Değerli kardeşimi ahiret yolculuğuna uğurlama ve muhterem ailesine taziye maksadıyla yazıldı...
Nursena ile dört sene önce tanıştık. Arkadaşımla birlikte bulunduğu dersanede haftada bir akşam derslerine iştirak edip, ders akabinde çay sohbetlerinde bulunurduk. Sağlam bir eğitimle İstanbul’a geldiğini daha ilk görüşmemizde anlamıştık.
Akşam derslerinde olduğu gibi umumî sobetlerimizi de aksatmaz, dikkatle dinler sorularıyla ‘’zeki muhatap’’ olduğunu belli ederdi.
Risale-i Nur derslerinde olduğu gibi okul derslerinde de çalışkan ve titiz bir talebeydi Nursena.

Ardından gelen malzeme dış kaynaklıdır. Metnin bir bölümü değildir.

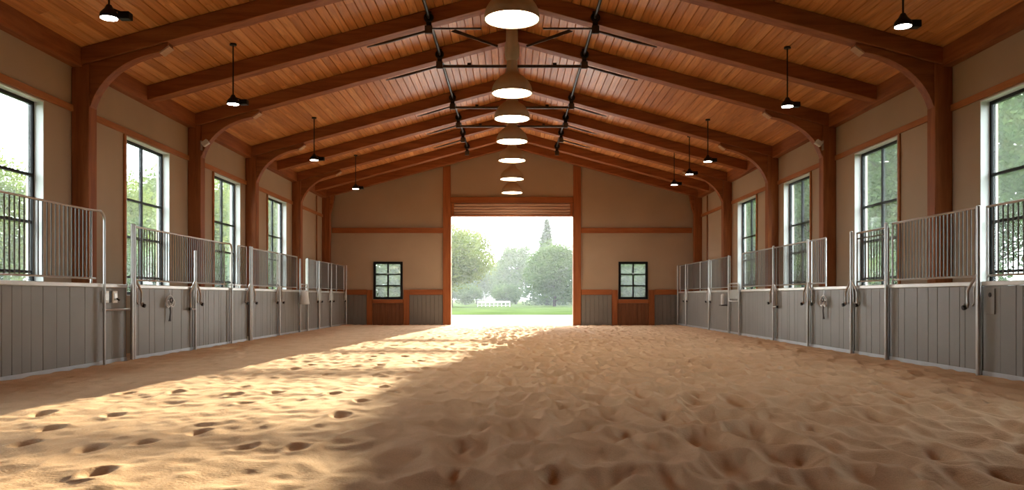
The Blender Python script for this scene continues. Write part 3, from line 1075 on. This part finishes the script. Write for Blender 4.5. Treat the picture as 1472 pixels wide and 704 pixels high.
r = thing('hanging_bucket', 'white bucket hanging in front of the left stall row', 'bucket', (-(TX - 0.17), 0.768 * D, H(-8)))
MB().lathe([(0.0001, 0.0), (0.13, 0.0), (0.15, 0.02), (0.105, 0.36), (0.10, 0.38), (0.09, 0.38), (0.13, 0.03), (0.0001, 0.03)], 24).build('body', M['white'], r, smooth=True)
MB().tube([(-0.1, 0, 0.37), (-0.09, 0, 0.46), (0.0, 0, 0.5), (0.08, 0, 0.46), (0.1, 0, 0.37)], 0.008, 8).build('handle', M['steel'], r, smooth=True)
MB().tube([(-0.128, 0, 0.42), (-0.09, 0, 0.47)], 0.008, 8).build('wall_hook', M['iron'], r, smooth=True)

r = thing('soap_dispenser', 'white cylinder dispenser on a small dark shelf, right stall row', 'dispenser', (PX - 0.014, 0.772 * D, H(-9.5)))
MB().box(-0.17, 0.0, -0.16, 0.12, 0.0, 0.03).build('shelf', M['iron'], r, bevel=0.005)
MB().lathe([(0.06, 0.031), (0.065, 0.05), (0.065, 0.30), (0.05, 0.33), (0.02, 0.34)], 20, (-0.085, 0, 0)).build('cylinder', M['white'], r, smooth=True)

for sx, a, b, side in ((-1, 0.7775, 0.8015, 'left'), (1, 0.7255, 0.7555, 'right')):
    L_ = (b - a) * D
    r = thing('gate_frame', 'small pale steel gate frame with a plate above the narrow %s panel' % side, 'gate', (sx * (TX - 0.0), a * D, H(-4)))
    t_, z0 = 0.018, H(14.5) - H(-4)
    MB().tube([(0, 0.0, 0.0), (0, 0.0, z0 - 0.04), (0, 0.03, z0), (0, L_ - 0.03, z0), (0, L_, z0 - 0.04), (0, L_, 0.0), (0, L_ * 0.5, -0.01)], t_, 8, True).build('frame', M['cap'], r, smooth=True)
    MB().box(-0.008, 0.008, 0.03, L_ - 0.03, 0.06, 0.30).build('plate', M['white'] if sx < 0 else M['steel'], r, bevel=0.004)
    MB().tube([(0, 0.01, 0.40), (0, L_ - 0.01, 0.40)], 0.012, 8).build('rail', M['steel'], r, smooth=True)
r = thing('shelf_bracket', 'small pale shelf bracket above the short left panel', 'shelf', (-(PX + 0.0), 0.588 * D, CAP1 + 0.001))
MB().box(-0.05, 0.10, 0.0, 0.42, 0.05, 0.075).build('shelf', M['cap'], r, bevel=0.004)
for y in (0.04, 0.36):
    MB().box(-0.01, 0.03, y, y + 0.025, 0.0, 0.0495).build('leg', M['steel'], r)

# ------------------------------------------------------------------ outside
structure(MB().box(-7.29, 7.29, D + 0.225, 46.49, -0.3, -0.002).build('driveway', M['concrete']))
structure(lattice([-160, -7.3, 7.3, 160], [-60, Y0 - 0.26, D + 0.22, 46.5, 330], [-0.6, -0.02],
                  lambda i, j, k_: not (i == 1 and j in (1, 2))).build('lawn', M['grass']))


def tree_meshes(name, seed, hgt, crown_r, crown_z0, leafm, n_blob, per, lsize, fir=False):
    rr = random.Random(seed)
    tb = MB()
    tb.tube([(0, 0, -0.1), (0.05, 0.02, crown_z0 * 0.6), (0.0, 0.05, crown_z0 + 0.3 * (hgt - crown_z0)), (0.05, 0, hgt * 0.85)], [hgt * 0.032, hgt * 0.024, hgt * 0.017, 0.03], 10)
    lb = MB()
    blobs = []
    for i in range(n_blob):
        if fir:
            t = (i + 0.5) / n_blob
            z = crown_z0 + t * (hgt - crown_z0)
            R_ = crown_r * (1 - t) ** 0.9
            w = i * 2.4
            q = rr.uniform(0.35, 0.95) * R_
            blobs.append((q * math.cos(w), q * math.sin(w), z - 0.1 * q, max(0.16, 0.38 * R_), 0.6))
        else:
            while True:
                p = Vector((rr.uniform(-1, 1), rr.uniform(-1, 1), rr.uniform(-1, 1)))
                if 0.45 < p.length < 1.0:
                    break
            hz = (hgt - crown_z0) / 2
            k_ = 1.0 - 0.25 * max(0, p.z)
            blobs.append((p.x * crown_r * 0.8 * k_, p.y * crown_r * 0.8 * k_, crown_z0 + hz + p.z * hz * 0.82, crown_r * rr.uniform(0.22, 0.36), 0.75))
    for i, (bx, by, bz, br, fl) in enumerate(blobs):
        if not fir and i % 3 == 0:
            zz = max(crown_z0 * 0.75, bz - 0.45 * math.hypot(bx, by) - 0.2)
            zz = min(zz, hgt * 0.75)
            tb.tube([(0.0, 0.03, zz), (bx * 0.5, by * 0.5, zz + (bz - zz) * 0.4), (bx, by, bz)], [hgt * 0.010, hgt * 0.006, 0.02], 6)
        for _ in range(per):
            d = Vector((rr.gauss(0, 1), rr.gauss(0, 1), rr.gauss(0, 1)))
            d.normalize()
            d *= br * rr.uniform(0.55, 1.08)
            c = Vector((bx + d.x, by + d.y, bz + d.z * fl))
            a = Vector((rr.gauss(0, 1), rr.gauss(0, 1), rr.gauss(0, 0.6))).normalized()
            b_ = a.cross(Vector((rr.gauss(0, 1), rr.gauss(0, 1), rr.gauss(0, 1)))).normalized()
            l = lsize * rr.uniform(0.6, 1.3)
            lb.v += [tuple(c - a * l * 0.5), tuple(c + b_ * l * 0.28), tuple(c + a * l * 0.5), tuple(c - b_ * l * 0.28)]
            n0 = len(lb.v) - 4
            lb.f.append((n0, n0 + 1, n0 + 2, n0 + 3))
    tm = tb.mesh(name + '_trunk', M['bark'], True)
    lm = bpy.data.meshes.new(name + '_crown')
    lm.from_pydata(lb.v, [], lb.f)
    lm.materials.append(M[leafm])
    return tm, lm


T = {'round': tree_meshes('round', 3, 9.0, 5.2, 1.9, 'leaf_a', 150, 170, 0.30),
     'broad': tree_meshes('broad', 5, 9.0, 4.2, 0.1, 'leaf_b', 140, 170, 0.30),
     'wild': tree_meshes('wild', 9, 9.0, 3.6, 0.8, 'leaf_a', 110, 170, 0.28),
     'tall': tree_meshes('tall', 31, 17.3, 3.1, 11.2, 'leaf_b', 130, 260, 0.34),
     'grove': tree_meshes('grove', 33, 13.0, 5.0, 0.4, 'leaf_b', 320, 230, 0.17),
     'thin': tree_meshes('thin', 37, 8.0, 4.0, 0.4, 'leaf_a', 220, 200, 0.17),
     'fir': tree_meshes('fir', 13, 11.5, 2.9, 0.3, 'leaf_c', 190, 100, 0.3, True),
     'bush': tree_meshes('bush', 21, 3.0, 2.4, 0.05, 'leaf_b', 60, 150, 0.22)}


def tree(kind, x, y, sc, rot, label, cat='tree', name=None, sz=None):
    nm_ = name or {'round': 'broadleaf_tree', 'broad': 'dense_tree', 'wild': 'leafy_tree', 'fir': 'fir_tree', 'bush': 'garden_bush', 'tall': 'sun_edge_tree', 'grove': 'shade_tree', 'thin': 'orchard_tree'}[kind]
    r = thing(nm_, label, cat, (x, y, -0.02))
    r.rotation_euler = (0, 0, rot)
    r.scale = (sc, sc, sz or sc)
    for n_, me in zip(('trunk', 'crown'), T[kind]):
        o = bpy.data.objects.new(n_, me)
        COL.objects.link(o)
        o.parent = r


tree('round', -6.6, 86, 1.0, 0.4, 'spreading pale green tree at the left of the open doorway')
tree('broad', 0.6, 124, 1.0, 1.0, 'hazy tree in the middle distance, centred in the doorway', sz=1.08)
tree('broad', -5.6, 128, 0.75, 2.0, 'low hazy tree behind the white fence, seen through the doorway')
tree('broad', 4.9, 92, 0.86, 2.6, 'dense green tree at the right of the open doorway')
tree('wild', 12.2, 88, 1.0, 0.2, 'leafy tree cut by the right jamb of the doorway')
tree('broad', -2.4, 140, 0.8, 0.7, 'low hazy tree between the two tallest crowns in the doorway')
tree('broad', -11.5, 138, 0.85, 1.7, 'hazy tree behind the spreading tree in the doorway')
tree('bush', -0.8, 109, 1.0, 0.7, 'low bush under the middle of the tree line', 'bush')
tree('bush', 8.4, 101, 1.0, 1.7, 'low bush at the foot of the trees by the right jamb', 'bush')
tree('bush', -6.5, 112, 1.0, 2.7, 'low bush beyond the spreading tree', 'bush')
tree('fir', 4.6, 106, 1.12, 0.2, 'fir rising behind the dense green tree in the doorway', sz=0.98)
tree('fir', 9.8, 111.5, 1.1, 1.2, 'tall fir partly hidden by the right jamb of the doorway')
# beyond the left windows
SIDE_T = [('thin', -19, 28, 0.82, 'tree outside the nearest left window'),
          ('thin', -21, 40, 1.0, 'tree outside the second left window'),
          ('thin', -22, 52, 1.25, 'tree outside the third left window'),
          ('thin', -22, 66, 1.5, 'tree outside the fourth left window'),
          ('grove', -28, 84, 1.1, 'tree far outside the left windows'),
          ('grove', 17.5, 21, 1.0, 'big tree outside the nearest right window'),
          ('grove', 18, 33, 1.05, 'big tree outside the second right window'),
          ('grove', 19, 46, 1.1, 'big tree outside the third right window'),
          ('grove', 19, 60, 1.15, 'big tree outside the fourth right window'),
          ('grove', 23, 72.5, 1.2, 'big tree far outside the right windows'),
          ('bush', -13, 27, 1.0, 'bush below the nearest left window'),
          ('bush', -13, 38, 1.1, 'bush below the second left window'),
          ('bush', -14, 50, 1.1, 'bush below the third left window'),
          ('bush', 10.2, 19.5, 0.8, 'bush below the nearest right window'),
          ('bush', 10.4, 26.4, 0.85, 'bush below the second right window'),
          ('bush', 11.0, 39.4, 1.0, 'bush below the third right window'),
          ('bush', 13.2, 52, 1.2, 'bush below the fourth right window'),
          ('bush', -5.2, 33.4, 1.05, 'bush behind the small left end window'),
          ('bush', 5.3, 33.4, 1.05, 'bush behind the small right end window'),
          ('bush', -14.5, 61, 1.0, 'bush below the fourth left window')]
for i, (kd, x, y, sc, lab) in enumerate(SIDE_T):
    tree(kd, x, y, sc, i * 1.3, 'green ' + lab, 'tree' if kd != 'bush' else 'bush')

tree('tall', 10.9, 105, 1.0, 2.2, 'added unseen tall tree that trims the right edge of the sunlit sand')  # added out of view, crown placed to clip the sun patch on its right
gw = thing('shadow_bar_frame', 'added unseen timber frame whose four bars cast shadow bands on the sand', 'shadow frame', (2.8, 80, -0.02))  # added out of view: its bars throw the dark bands across the sun patch
for x in (-14.2, 14.2):
    MB().box(x - 0.15, x + 0.15, -0.15, 0.15, 0, 12).build('shadow_frame_post', M['timber_y'], gw)
for z in (9.27, 9.86, 10.5, 11.3):
    MB().box(-14.04, 14.04, -0.06, 0.06, z - 0.075, z + 0.075).build('shadow_bar', M['timber_x'], gw)

# low white fence on the lawn
r = thing('white_fence', 'low white slatted fence on the lawn beyond the doorway', 'fence', (-3.9, 90, -0.02))
MB().box(0, 3.7, -0.05, 0.05, 0.42, 0.62).build('top_board', M['white'], r, bevel=0.01)
MB().box(0, 3.7, -0.03, 0.03, 0.14, 0.19).build('bottom_board', M['white'], r)
for i in range(9):
    MB().box(0.02 + i * 0.45, 0.08 + i * 0.45, -0.028, 0.028, 0.0, 0.419).build('picket', M['white'], r)

# morning haze over the park
hm = bpy.data.materials.new('haze')
hm.use_nodes = True
hm.node_tree.nodes.clear()
ho = N(hm.node_tree, 'ShaderNodeOutputMaterial')
hv = N(hm.node_tree, 'ShaderNodeVolumeScatter')
hv.inputs['Color'].default_value = (0.93, 0.97, 1.0, 1)
hv.inputs['Density'].default_value = 0.0017
hv.inputs['Anisotropy'].default_value = 0.0
hm.node_tree.links.new(hv.outputs[0], ho.inputs['Volume'])
hz = MB().box(-70, 70, 50, 200, -0.015, 17).build('haze', hm)
hz['kind'] = 'structure'
hz['label'] = 'pale morning haze over the park beyond the doorway'
hz['category'] = 'haze'

# ------------------------------------------------------------------ light
w = bpy.data.worlds.new('sky')
SC.world = w
w.use_nodes = True
bg = w.node_tree.nodes['Background']
bg.inputs['Color'].default_value = (0.93, 0.97, 1.0, 1)
bg.inputs['Strength'].default_value = 10.5

sl = bpy.data.lights.new('sun', 'SUN')
sl.energy = 25.0
sl.color = (1.0, 0.80, 0.50)
sl.angle = math.radians(0.18)
so = bpy.data.objects.new('sun', sl)
COL.objects.link(so)
so.location = (10, 60, 30)
tx, tz = 0.095, 0.152
so.rotation_euler = Vector((-tx, -1.0, -tz)).to_track_quat('-Z', 'Y').to_euler()

# ------------------------------------------------------------------ camera
cd = bpy.data.cameras.new('camera')
cd.sensor_width = 36
cd.lens = (D / U) / 1472 * 36
cd.shift_y = (427 - 352) / 1472
cd.clip_end = 600
cam = bpy.data.objects.new('camera', cd)
COL.objects.link(cam)
cam.location = (0, 0, CZ)
cam.rotation_euler = (PI / 2, 0, 0)
SC.camera = cam

vs = SC.view_settings
vs.view_transform = 'Standard'
vs.look = 'None'
vs.exposure = 0.0
vs.gamma = 1.0
vs.use_curve_mapping = False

Bir program vesilesiyle Konya’dan İstanbul’a gelen muhterem teyzesiyle birlikte gazete ziyaretinde bulunmuşlardı. Dönüş yolunda uzunca sohbet fırsatımız olmuştu. Sosyal medyanın gençler üzerinde çok etkili olduğunu, akıllı telefonların maksadını aşan amaçlarla kullanıldığını, gençlerin gündemi ve Risale-i Nur’u daha çok sanal âlemden takip ettiğini, bunun çözüm bekleyen ciddî bir problem olduğunu ifade etmişti.
Olaylara çok farklı açılardan bakabilen, derin tahliller yapabilen, mütefekkir, yaşından beklenmeyecek derecede olgun, zeki, çalışkan, gündemi takip eden genç bir Nur Talebesiydi o...
Geçtiğimiz yıl Van Mevlidine iştirak ettiğimizde dönüşte ilk karşılaşmamızda ‘’Memleketin çok şirin Nursena! Dağları kel, ama gölü ve Horhor’u muhteşem’’ diye takılmıştım ona. Yüzünden eksik etmediği o güzel tebessümüyle ‘’Gittiğinizi haber aldım. Çok güzeldir şehrim, bir dahaki sefere ben de bulunurum inşallah’’ demişti.
Nasip değilmiş. Memleketine yaz tatili için gitmek üzere havaalanında bulunurken rahatsızlanıp hastaneye kaldırılıyor. Ardından bitmek bilmez tahliller, tedaviler, kemoterapi...
‘’Kader konuşunca cüz’î ihtiyari susar. Tedbir takdiri bozmaz’’ hakikatini bir kez daha doğruladı Nursena. İstanbul’un önemli bir üniversitesinde dördüncü sınıfını okuduğu tıp okulunda, hocalarının arasında rahatsızlığı geç teşhis edildi. Bütün sebepler sustu, kader konuştu...
Her şey üç aylar içinde olup bitti. Hastalığı Recep ayında teşhis edilebildi, Ramazan ayında ruhunu Rahmana teslim etti. Bir Cennet kuşu letafetinde ahiret âlemlerine uçup gitti. Onu hep Rabbimin ince bir oya gibi işlediği yüzünden eksik olmayan güzel tebessümü, insanın adeta içini okuyan iri gözleriyle, sükûnetli hali, edepli tavırlarıyla hatırlayacağım.
Nursenacığım! İstanbul’un maddî manevî en sıkıntılı imtihan zamanlarından birinde dünyanın fani, asıl vatanımızınsa ahiret âlemleri olduğunu yaşayarak ders verdin, hatırlattın bize. Belki de bu yüzden imtihanı daha az sıkıntıyla atlattık inşallah. Herşeyi unutup şifa bulman için hep birlikte hatimler, Yasinler, Tahmidiyeler, Cevşenler okuduk sana. Demek ki hepsi dünyan değil, ahiretin içinmiş.
İyi ki İstanbul’a gelmişsin, iyi ki seninle tanışmışız. Hakkını helâl et!
Değerli anne babanı, aile büyüklerini böyle hayırlı, saliha bir evlâda sahip oldukları için tebrik ediyor, geçici ayrılık acısı için Hz. Yakup (as) misali ‘’sabr-ı cemil’’ niyaz ediyoruz.